Спектакль, открывшийся широковещательным «Прологом», завершился «Эпилогом», произнесенным Софи Фридерикой Гензель. В нем содержалось одно из главных нравоучений «Олинта и Софронии». Кончался «Эпилог», как в старину, обращением к присутствующим с просьбой о снисхождении:

«От вас же, о друзья, мы одобренья ждем;Свои погрешности мы сами сознаем,Но снисхождение наш путь вперед направитИ высшей похвалы упрек искать заставит.Искусству мы тому едва кладем почин,Где Кинов тысячи, а Гаррик лишь один.Мы трудное должны преодолеть начало,И — но лишь вам судить, молчать же — нам пристало».

Этот «Эпилог», написанный, как считали, Лёвеном и завершивший основной спектакль, сменила одноактная комедия Леграна «Торжество прошлого времени». Она была одной из трех небольших пьес, объединенных под общим заголовком «Торжество времени» и поставленных автором на французской сцене в 1724 году. Повествующая о победе времени над красотой и молодостью, она звучала забавно. Ее комичные положения несколько рассеяли навеянную «Олинтом и Софронией» минорную настроенность зрителей.

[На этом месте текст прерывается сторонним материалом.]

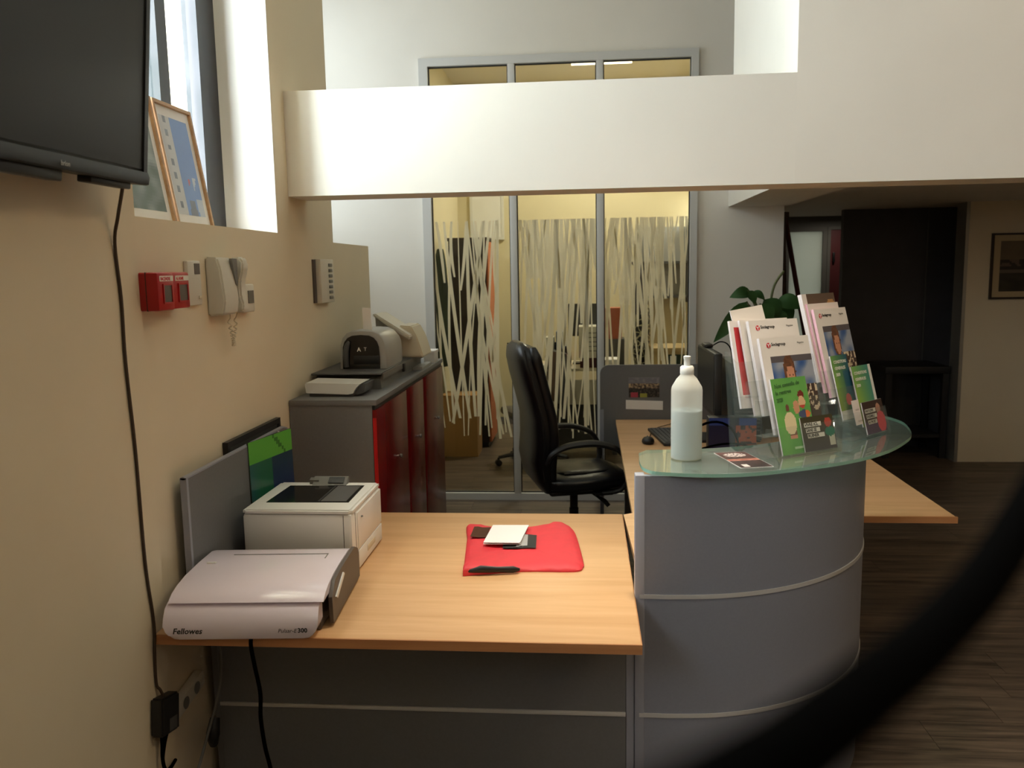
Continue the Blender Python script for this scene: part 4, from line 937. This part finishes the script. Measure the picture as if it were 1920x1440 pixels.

Так легким, приятным «десертом» завершился этот первый вечер гамбургской Национальной сцены. Он вызвал много разноречивых суждений, склонявших все же чашу весов в пользу нового дела.

Вскоре друзья театра нетерпеливо поглощали строки первого, написанного Лессингом 1 мая 1767 года очерка-отчета, очерка-критики, взыскательно и доверительно оценивавшего начальные шаги нового детища гамбургцев. За ним последовали и другие его статьи, стремившиеся критически осмыслить ставившиеся на Генземаркт пьесы, а также то движение, которое претерпевало здесь искусство поэта и актера.

События, происходившие в Гамбурге, не остались без внимания тех, кто считал театр не местом пустого времяпрепровождения, а мощным средством, способным нарушить дремоту национального самосознания, создать предпосылки для объединения расчлененной на мелкие княжества страны, способствовать просвещению и воспитанию ее народа. Начинание Лёвена и Лессинга вызвало понимание и интерес не только в Германии, но и в соседней Дании. Гельферих Петер Штурц, друг критика Герстенберга и поэта Клопштока, жил в те годы в Копенгагене. Познакомившись с Лессингом, он предложил поставить в Гамбурге написанную им трагедию «Юлия». Автор подчеркивал, что считает Гамбургский национальный театр тем воспитательным домом, которому бестрепетно вручает свое «дитя». С радостью воспринял Штурц изменения, намечавшиеся в репертуаре новой сцены. Поэтому стремился к сотрудничеству с Театром на Генземаркт, трижды показавшим публике его пьесу под несколько измененным названием — «Юлия и Бельмонт» — в том же, 1767 году.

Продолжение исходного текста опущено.